今後1カ月内に実質的な成果を示せなければ、内閣を改造しても安倍首相は国会で改憲発議を主導できない。「打倒安倍」の流れが再び勢いを取り戻すことになるだろう。
NHKの3日の報道によると、第三次安倍内閣の閣僚が公表された。6人が初入閣で、女性閣僚は2人。安倍晋三首相は3日午前の臨時閣議で、新内閣を「仕事人内閣」と呼んだ。
日本の政界で内閣改造は珍しいことではない。首相はこれにより新内閣のイメージを一新し、国民の注目を集めることができる。安倍首相が内閣改造を迫られた直接的な原因は、東京都議選の惨敗と加計学園問題に隠されている権力の干渉だ。これを受け安倍内閣の支持率が急激に低下した。
時事通信が7月中旬に発表した世論調査の結果によると、安倍内閣の支持率は29.9%に低下し、2012年の第二次安倍内閣発足以来で最低水準となった。河野太郎氏、野田聖子氏がかつて安倍政権の政策を批判していたことから、安倍首相はこの2人を入閣させることで内閣支持率を取り戻し、「友達内閣」の影を払拭しようとしている。

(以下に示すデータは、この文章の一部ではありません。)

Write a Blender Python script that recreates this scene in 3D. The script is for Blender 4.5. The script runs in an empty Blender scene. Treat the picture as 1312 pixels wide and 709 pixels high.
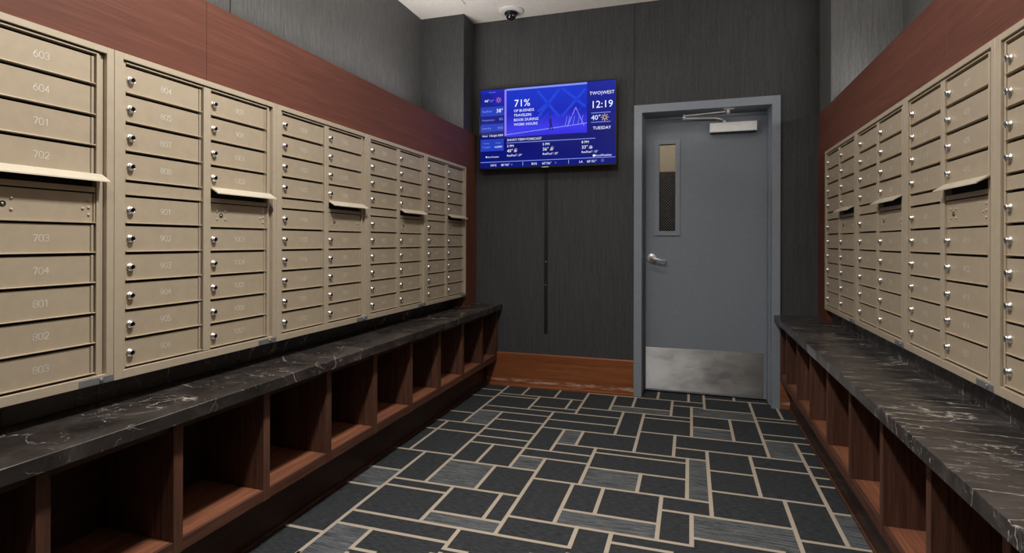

当然ながら、内閣改造で支持率を取り戻した先例があるが、改造後の内閣の支持率がさらに低下した逆の例もある。日本経済新聞の報道によると、2003年9月に時の小泉純一郎首相が内閣改造を行ったが、支持率は改造前の45%から65%と大幅に上昇した。2012年10月に時の野田佳彦首相が内閣改造を行った際には、支持率が33%から20%に急落した。
そのため安倍首相が今回の内閣改造でどのような成果を手にするかは、今後1カ月で直ちに成果を手にし、未来の政界の動向を決められるかにかかっている。
経済発展には通常、一定の周期が必要だが、外交は即効性が高い。そのため安倍首相は河野太郎新外相の特殊な身分を利用し、日本と中韓両国の関係の改善に力を入れ、内閣支持率を取り戻すかもしれない。
河野太郎氏は河野洋平氏の長男だ。河野洋平氏は1993年8月4日に内閣官房長官として有名な「河野談話」を発表し、戦時中に日本軍が慰安婦を強制徴用したことについて心からの反省と謝罪を表明した。この談話の姿勢により、河野洋平氏は中韓などの国民から敬意を勝ち取り、また日本の政界で数少ない中韓政府高官と直接対話できる政治家になった。
そのため安倍首相はこの重要なポストを河野太郎氏に預けることで、父の中韓両国における影響力と人脈を利用し、日本と中韓両国の関係の発展を促そうとしたのだろう。特に安倍首相は現在、東京での中日韓首脳会談、来年の中韓両国の正式訪問などの実現を切に願っている。
さらに日本の年内の政治日程によると、秋季臨時国会が9月末もしくは10月上旬に開かれる。安倍首相は臨時国会で、日本国憲法の改正に関する議論を正式に始めようとしている。
安倍首相は内閣改造や問題閣僚の交代などを通じ、加計学園問題、PKO日報隠蔽問題などをめぐる批判に一段落をつけたが、今後1カ月内に実質的な成果を示せなければ、内安倍首相は国会で改憲発議を主導できない。「打倒安倍」の流れが再び勢いを取り戻すことになるだろう。